I have written before that I am drawn to longer lenses in my photography. Traditional landscape photography especially in the vast expanses of the American West relies on wide angle, short focal length lenses. 50mm can seem quite constrained and so you see 35mm, 28, down to 10mm or 12mm to drink in as much of the landscape as possible.

I can and do use wider lenses but I have developed a long lens eye and vision in my photography which I explain here.

For intimate landscapes my starting point is an old Olympus 135mm f2.8 manual lens for a 35mm film camera. I adapt it to my Fuji GFX 100/50s ii cameras and get a wonderful tool. This is the shortest lens I tend to use regularly. It is very sharp, has excellent contrast and is quite fast for its focal length. It produces images with very nice depth of field and tolerates well being shot wide open. Since it is a lens for a full-frame 35mm sensor I set the camera to crop its larger sensor to 35mm full-frame. I still manage 60 Mpixel images. This avoids vignetting.

(Another tip when shooting 35mm lenses on a medium format sensor is to shoot 65:24 Xpan crop. This avoids the corners and allows the full sensor width with little trouble from vignetting. This is a great setup for larger landscapes.)

I have also used a 150mm f3.5 Mamiya lens in the same service with good result. My first peek into longer lens landscapes came when I coupled the 150mm lens with a 2x tele converter to make a 300mm f7 lens.

300mm gives wonderful reach but the depth of field effects are limited and being slow it needs some extra ISO when shot handheld. The aftermarket teleconverter does not do the Fuji sensor justice and it is probably just as effective to crop the 150mm in terms of image quality.

The 135mm mentioned above is lighter and faster and almost as long and as a result my 150mm combination rarely gets used.

I do get full use of the sensor however with the 150mm lens and my adapter is a shift adapter for my Mamiya lenses. This means I can shift the perspective which adds to the range of compositions available.

My most recent obsession is the GF 500mm f5.6 which being a full autofocus lens is very expensive but also a really fine lens. I shoot it almost exclusively wide open and handheld. Having a long autofocus lens has led me into wildlife photography but the reason I bought it was for landscape work. A very short focal distance of about 9 feet makes it ideal for intimate landscapes as well. It is very light—weight for its length, quite a feat of optics actually.

I suppose the reason I am attracted to these lenses and the type of images I chase is born out of two impulses.
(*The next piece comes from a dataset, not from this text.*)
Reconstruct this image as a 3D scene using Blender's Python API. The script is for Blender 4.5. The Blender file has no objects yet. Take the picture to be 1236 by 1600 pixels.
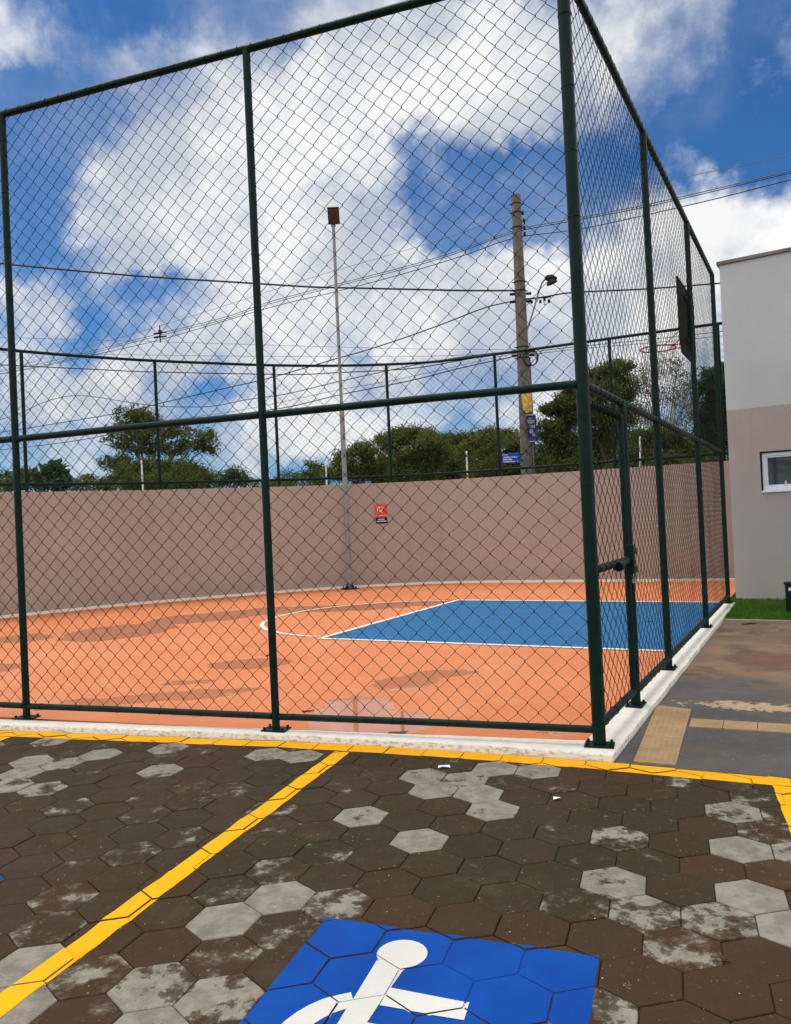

One is to avoid the visual cliches so common in landscape photography; Antelope Canyon’s amazing light caught in a handful of dust thrown by the Navajo guide, Mesa Arch at sunrise with the unseen 30 or so other photographers jostling shoulder to shoulder, some wonky tree in New Zealand in a lake, a yucca on the white sands in New Mexico, the gooseneck bend of the Colorado River. A certain barn in front of the Grand Tetons. You get the idea. Imitating the great photographers and photographs can be a way to learn and I am sure it has its own appeal. It just isn’t my cup of tea.

The other reason is that I tend to see the world this way. My eye wanders across the landscape and after taking it in, I am drawn to small details which I tend to isolate mentally, the tops of peaks, a patch of light in the woods, some area of nice color, the look of light on the surface of a river. For me these are what I remember as the mood or feel of the place. This is what I attempt to capture.

A benefit of this is that I am rarely without subjects to shoot unless I am in some urban area (the urge to capture is strangely diminished there for me) or the light and subject are just too flat.

To be sure I do take wide angle landscapes. Sometimes that is what is demanded. Often they are more snapshots or ones I use to set context for a blog post. But big landscapes are still beautiful even if I often leave them to someone else to capture.